**Provided data:**
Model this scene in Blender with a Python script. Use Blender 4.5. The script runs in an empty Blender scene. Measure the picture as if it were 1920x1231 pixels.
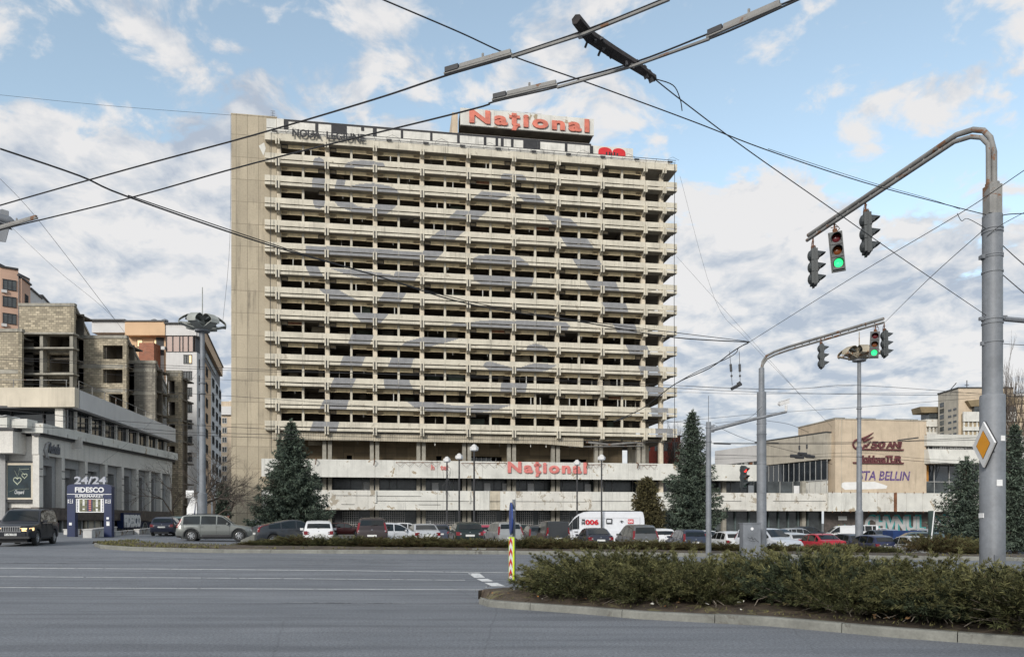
import bpy, bmesh, math, random
from mathutils import Vector, Matrix
R = math.radians
random.seed(7)
SC = bpy.context.scene
COL = SC.collection
# ------------------------------------------------------------------ camera
FPX, CX, HY, CZ = 1400.0, 960.0, 980.0, 1.65
cam_d = bpy.data.cameras.new('camera')
cam_d.sensor_width = 36.0
cam_d.lens = 36.0 * FPX / 1920.0
cam_d.shift_x = 0.0
cam_d.shift_y = (HY - 615.5) / 1920.0
cam_d.clip_start = 0.1
cam_d.clip_end = 5000
cam = bpy.data.objects.new('camera', cam_d)
COL.objects.link(cam)
cam.location = (0, 0, CZ)
cam.rotation_euler = (R(90), 0, 0)
SC.camera = cam
# ------------------------------------------------------------------ light
SUN_EL, SUN_AZ = 24.0, 203.0       # azimuth clockwise from +Y (behind the camera, to its left)
world = bpy.data.worlds.new('World')
SC.world = world
world.use_nodes = True
wn, wl = world.node_tree.nodes, world.node_tree.links
wn.clear()
def N(t, **k):
    n = wn.new(t)
    for a, b in k.items(): setattr(n, a, b)
    return n
def wmath(op, a, b=None, c=None, clamp=False):
    n = N('ShaderNodeMath', operation=op); n.use_clamp = clamp
    for i, v in enumerate((a, b, c)):
        if v is None: continue
        if isinstance(v, (int, float)): n.inputs[i].default_value = v
        else: wl.new(v, n.inputs[i])
    return n.outputs[0]
out = N('ShaderNodeOutputWorld')
sky = N('ShaderNodeTexSky', sky_type='NISHITA')
sky.sun_disc = False
sky.sun_elevation = R(SUN_EL)
sky.sun_rotation = R(SUN_AZ)
sky.altitude = 100; sky.air_density = 1.0; sky.dust_density = 1.2; sky.ozone_density = 1.3
bg1 = N('ShaderNodeBackground'); bg1.inputs[1].default_value = 0.145
hs = N('ShaderNodeHueSaturation'); hs.inputs['Saturation'].default_value = 0.74; hs.inputs['Value'].default_value = 1.2
wl.new(sky.outputs[0], hs.inputs['Color'])
skt = N('ShaderNodeMixRGB', blend_type='MULTIPLY'); skt.inputs[0].default_value = 1.0; skt.inputs[2].default_value = (0.93, 0.99, 0.92, 1)
wl.new(hs.outputs[0], skt.inputs[1]); wl.new(skt.outputs[0], bg1.inputs[0])
tc = N('ShaderNodeTexCoord')
sep = N('ShaderNodeSeparateXYZ'); wl.new(tc.outputs['Generated'], sep.inputs[0])
zc = wmath('MAXIMUM', sep.outputs[2], 0.0)
den = wmath('ADD', zc, 0.30)
u = wmath('DIVIDE', sep.outputs[0], den); v = wmath('DIVIDE', sep.outputs[1], den)
comb = N('ShaderNodeCombineXYZ'); wl.new(u, comb.inputs[0]); wl.new(v, comb.inputs[1]); comb.inputs[2].default_value = 3.7
def wnoise(scale, detail, rough, dist=0.0, off=(0, 0, 0), vec=None):
    mp = N('ShaderNodeMapping'); mp.inputs['Location'].default_value = off
    wl.new(vec or comb.outputs[0], mp.inputs[0])
    n = N('ShaderNodeTexNoise'); n.inputs['Scale'].default_value = scale; n.inputs['Detail'].default_value = detail
    n.inputs['Roughness'].default_value = rough; n.inputs['Distortion'].default_value = dist
    wl.new(mp.outputs[0], n.inputs['Vector']); return n.outputs[0]
n1 = wnoise(8.0, 10, 0.58, 0.3, (1.3, 0.4, 0))
n1b = wnoise(8.0, 10, 0.58, 0.3, (1.3, 0.44, 0))
n0 = wnoise(1.15, 4, 0.5, 0.3, (4.1, 2.2, 0))
# a bank of cloud low down, puffs higher to the left, open blue high in the middle and right
elev = wmath('DIVIDE', zc, wmath('ADD', wmath('ABSOLUTE', sep.outputs[1]), 0.02))
azm = wmath('DIVIDE', sep.outputs[0], wmath('ADD', wmath('ABSOLUTE', sep.outputs[1]), 0.05))
lowr = N('ShaderNodeMapRange'); lowr.interpolation_type = 'SMOOTHSTEP'
lowr.inputs[1].default_value = 0.52; lowr.inputs[2].default_value = 0.36; lowr.inputs[3].default_value = 0.0; lowr.inputs[4].default_value = 0.26
wl.new(wmath('ADD', elev, wmath('MULTIPLY', azm, 0.12)), lowr.inputs[0])
left = wmath('MULTIPLY', wmath('SUBTRACT', wmath('MULTIPLY', azm, -1.0), 0.06, clamp=True), 0.08)
dens = wmath('ADD', wmath('ADD', wmath('MULTIPLY', n1, 1.05), lowr.outputs[0]), left)
dens = wmath('ADD', dens, wmath('MULTIPLY', n0, 0.30))
dens = wmath('ADD', dens, wmath('MULTIPLY', wmath('SUBTRACT', 0.30, elev, clamp=True), 1.4))
mr = N('ShaderNodeMapRange'); mr.interpolation_type = 'SMOOTHSTEP'
mr.inputs[1].default_value = 0.625; mr.inputs[2].default_value = 0.76
wl.new(dens, mr.inputs[0])
n2 = wnoise(2.3, 5, 0.55, 0.4, (9.0, 5.0, 1.0))
edge = wmath('MULTIPLY', wmath('SUBTRACT', n1, n1b), 2.6)
thick = wmath('SUBTRACT', dens, 0.76)
sh = wmath('SUBTRACT', wmath('ADD', wmath('ADD', wmath('MULTIPLY', n2, 1.7), -0.12), edge), wmath('MULTIPLY', wmath('MINIMUM', thick, 0.3), 0.55))
ramp = N('ShaderNodeValToRGB')
ramp.color_ramp.elements[0].position = 0.25; ramp.color_ramp.elements[0].color = (0.50, 0.57, 0.68, 1)
ramp.color_ramp.elements[1].position = 0.85; ramp.color_ramp.elements[1].color = (0.92, 0.91, 0.91, 1)
e = ramp.color_ramp.elements.new(0.52); e.color = (0.70, 0.74, 0.80, 1)
wl.new(sh, ramp.inputs[0])
# pale warm strip just over the horizon
hz = N('ShaderNodeMapRange'); hz.inputs[1].default_value = 0.17; hz.inputs[2].default_value = 0.02
wl.new(zc, hz.inputs[0])
mxh = N('ShaderNodeMixRGB'); mxh.inputs[2].default_value = (0.80, 0.84, 0.88, 1)
wl.new(wmath('MULTIPLY', hz.outputs[0], 0.7), mxh.inputs[0]); wl.new(ramp.outputs[0], mxh.inputs[1])
bg2 = N('ShaderNodeBackground'); bg2.inputs[1].default_value = 0.60
wl.new(mxh.outputs[0], bg2.inputs[0])
mix = N('ShaderNodeMixShader')
wl.new(wmath('MULTIPLY', mr.outputs[0], 0.97), mix.inputs[0]); wl.new(bg1.outputs[0], mix.inputs[1]); wl.new(bg2.outputs[0], mix.inputs[2])
wl.new(mix.outputs[0], out.inputs[0])
sun_d = bpy.data.lights.new('sun', 'SUN'); sun_d.energy = 2.0; sun_d.angle = R(14); sun_d.color = (1.0, 0.955, 0.89)
sun = bpy.data.objects.new('sun', sun_d); COL.objects.link(sun)
sv = Vector((math.sin(R(SUN_AZ)) * math.cos(R(SUN_EL)), math.cos(R(SUN_AZ)) * math.cos(R(SUN_EL)), math.sin(R(SUN_EL))))
sun.rotation_euler = sv.to_track_quat('Z', 'Y').to_euler()
SC.view_settings.view_transform = 'Standard'; SC.view_settings.look = 'None'
SC.view_settings.exposure = 0.6; SC.view_settings.gamma = 1.0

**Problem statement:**
Could you repeat all of the material exactly? Pictures should not be copied.

**Response:**
Model this scene in Blender with a Python script. Use Blender 4.5. The script runs in an empty Blender scene. Measure the picture as if it were 1920x1231 pixels.
import bpy, bmesh, math, random
from mathutils import Vector, Matrix
R = math.radians
random.seed(7)
SC = bpy.context.scene
COL = SC.collection
# ------------------------------------------------------------------ camera
FPX, CX, HY, CZ = 1400.0, 960.0, 980.0, 1.65
cam_d = bpy.data.cameras.new('camera')
cam_d.sensor_width = 36.0
cam_d.lens = 36.0 * FPX / 1920.0
cam_d.shift_x = 0.0
cam_d.shift_y = (HY - 615.5) / 1920.0
cam_d.clip_start = 0.1
cam_d.clip_end = 5000
cam = bpy.data.objects.new('camera', cam_d)
COL.objects.link(cam)
cam.location = (0, 0, CZ)
cam.rotation_euler = (R(90), 0, 0)
SC.camera = cam
# ------------------------------------------------------------------ light
SUN_EL, SUN_AZ = 24.0, 203.0       # azimuth clockwise from +Y (behind the camera, to its left)
world = bpy.data.worlds.new('World')
SC.world = world
world.use_nodes = True
wn, wl = world.node_tree.nodes, world.node_tree.links
wn.clear()
def N(t, **k):
    n = wn.new(t)
    for a, b in k.items(): setattr(n, a, b)
    return n
def wmath(op, a, b=None, c=None, clamp=False):
    n = N('ShaderNodeMath', operation=op); n.use_clamp = clamp
    for i, v in enumerate((a, b, c)):
        if v is None: continue
        if isinstance(v, (int, float)): n.inputs[i].default_value = v
        else: wl.new(v, n.inputs[i])
    return n.outputs[0]
out = N('ShaderNodeOutputWorld')
sky = N('ShaderNodeTexSky', sky_type='NISHITA')
sky.sun_disc = False
sky.sun_elevation = R(SUN_EL)
sky.sun_rotation = R(SUN_AZ)
sky.altitude = 100; sky.air_density = 1.0; sky.dust_density = 1.2; sky.ozone_density = 1.3
bg1 = N('ShaderNodeBackground'); bg1.inputs[1].default_value = 0.145
hs = N('ShaderNodeHueSaturation'); hs.inputs['Saturation'].default_value = 0.74; hs.inputs['Value'].default_value = 1.2
wl.new(sky.outputs[0], hs.inputs['Color'])
skt = N('ShaderNodeMixRGB', blend_type='MULTIPLY'); skt.inputs[0].default_value = 1.0; skt.inputs[2].default_value = (0.93, 0.99, 0.92, 1)
wl.new(hs.outputs[0], skt.inputs[1]); wl.new(skt.outputs[0], bg1.inputs[0])
tc = N('ShaderNodeTexCoord')
sep = N('ShaderNodeSeparateXYZ'); wl.new(tc.outputs['Generated'], sep.inputs[0])
zc = wmath('MAXIMUM', sep.outputs[2], 0.0)
den = wmath('ADD', zc, 0.30)
u = wmath('DIVIDE', sep.outputs[0], den); v = wmath('DIVIDE', sep.outputs[1], den)
comb = N('ShaderNodeCombineXYZ'); wl.new(u, comb.inputs[0]); wl.new(v, comb.inputs[1]); comb.inputs[2].default_value = 3.7
def wnoise(scale, detail, rough, dist=0.0, off=(0, 0, 0), vec=None):
    mp = N('ShaderNodeMapping'); mp.inputs['Location'].default_value = off
    wl.new(vec or comb.outputs[0], mp.inputs[0])
    n = N('ShaderNodeTexNoise'); n.inputs['Scale'].default_value = scale; n.inputs['Detail'].default_value = detail
    n.inputs['Roughness'].default_value = rough; n.inputs['Distortion'].default_value = dist
    wl.new(mp.outputs[0], n.inputs['Vector']); return n.outputs[0]
n1 = wnoise(8.0, 10, 0.58, 0.3, (1.3, 0.4, 0))
n1b = wnoise(8.0, 10, 0.58, 0.3, (1.3, 0.44, 0))
n0 = wnoise(1.15, 4, 0.5, 0.3, (4.1, 2.2, 0))
# a bank of cloud low down, puffs higher to the left, open blue high in the middle and right
elev = wmath('DIVIDE', zc, wmath('ADD', wmath('ABSOLUTE', sep.outputs[1]), 0.02))
azm = wmath('DIVIDE', sep.outputs[0], wmath('ADD', wmath('ABSOLUTE', sep.outputs[1]), 0.05))
lowr = N('ShaderNodeMapRange'); lowr.interpolation_type = 'SMOOTHSTEP'
lowr.inputs[1].default_value = 0.52; lowr.inputs[2].default_value = 0.36; lowr.inputs[3].default_value = 0.0; lowr.inputs[4].default_value = 0.26
wl.new(wmath('ADD', elev, wmath('MULTIPLY', azm, 0.12)), lowr.inputs[0])
left = wmath('MULTIPLY', wmath('SUBTRACT', wmath('MULTIPLY', azm, -1.0), 0.06, clamp=True), 0.08)
dens = wmath('ADD', wmath('ADD', wmath('MULTIPLY', n1, 1.05), lowr.outputs[0]), left)
dens = wmath('ADD', dens, wmath('MULTIPLY', n0, 0.30))
dens = wmath('ADD', dens, wmath('MULTIPLY', wmath('SUBTRACT', 0.30, elev, clamp=True), 1.4))
mr = N('ShaderNodeMapRange'); mr.interpolation_type = 'SMOOTHSTEP'
mr.inputs[1].default_value = 0.625; mr.inputs[2].default_value = 0.76
wl.new(dens, mr.inputs[0])
n2 = wnoise(2.3, 5, 0.55, 0.4, (9.0, 5.0, 1.0))
edge = wmath('MULTIPLY', wmath('SUBTRACT', n1, n1b), 2.6)
thick = wmath('SUBTRACT', dens, 0.76)
sh = wmath('SUBTRACT', wmath('ADD', wmath('ADD', wmath('MULTIPLY', n2, 1.7), -0.12), edge), wmath('MULTIPLY', wmath('MINIMUM', thick, 0.3), 0.55))
ramp = N('ShaderNodeValToRGB')
ramp.color_ramp.elements[0].position = 0.25; ramp.color_ramp.elements[0].color = (0.50, 0.57, 0.68, 1)
ramp.color_ramp.elements[1].position = 0.85; ramp.color_ramp.elements[1].color = (0.92, 0.91, 0.91, 1)
e = ramp.color_ramp.elements.new(0.52); e.color = (0.70, 0.74, 0.80, 1)
wl.new(sh, ramp.inputs[0])
# pale warm strip just over the horizon
hz = N('ShaderNodeMapRange'); hz.inputs[1].default_value = 0.17; hz.inputs[2].default_value = 0.02
wl.new(zc, hz.inputs[0])
mxh = N('ShaderNodeMixRGB'); mxh.inputs[2].default_value = (0.80, 0.84, 0.88, 1)
wl.new(wmath('MULTIPLY', hz.outputs[0], 0.7), mxh.inputs[0]); wl.new(ramp.outputs[0], mxh.inputs[1])
bg2 = N('ShaderNodeBackground'); bg2.inputs[1].default_value = 0.60
wl.new(mxh.outputs[0], bg2.inputs[0])
mix = N('ShaderNodeMixShader')
wl.new(wmath('MULTIPLY', mr.outputs[0], 0.97), mix.inputs[0]); wl.new(bg1.outputs[0], mix.inputs[1]); wl.new(bg2.outputs[0], mix.inputs[2])
wl.new(mix.outputs[0], out.inputs[0])
sun_d = bpy.data.lights.new('sun', 'SUN'); sun_d.energy = 2.0; sun_d.angle = R(14); sun_d.color = (1.0, 0.955, 0.89)
sun = bpy.data.objects.new('sun', sun_d); COL.objects.link(sun)
sv = Vector((math.sin(R(SUN_AZ)) * math.cos(R(SUN_EL)), math.cos(R(SUN_AZ)) * math.cos(R(SUN_EL)), math.sin(R(SUN_EL))))
sun.rotation_euler = sv.to_track_quat('Z', 'Y').to_euler()
SC.view_settings.view_transform = 'Standard'; SC.view_settings.look = 'None'
SC.view_settings.exposure = 0.6; SC.view_settings.gamma = 1.0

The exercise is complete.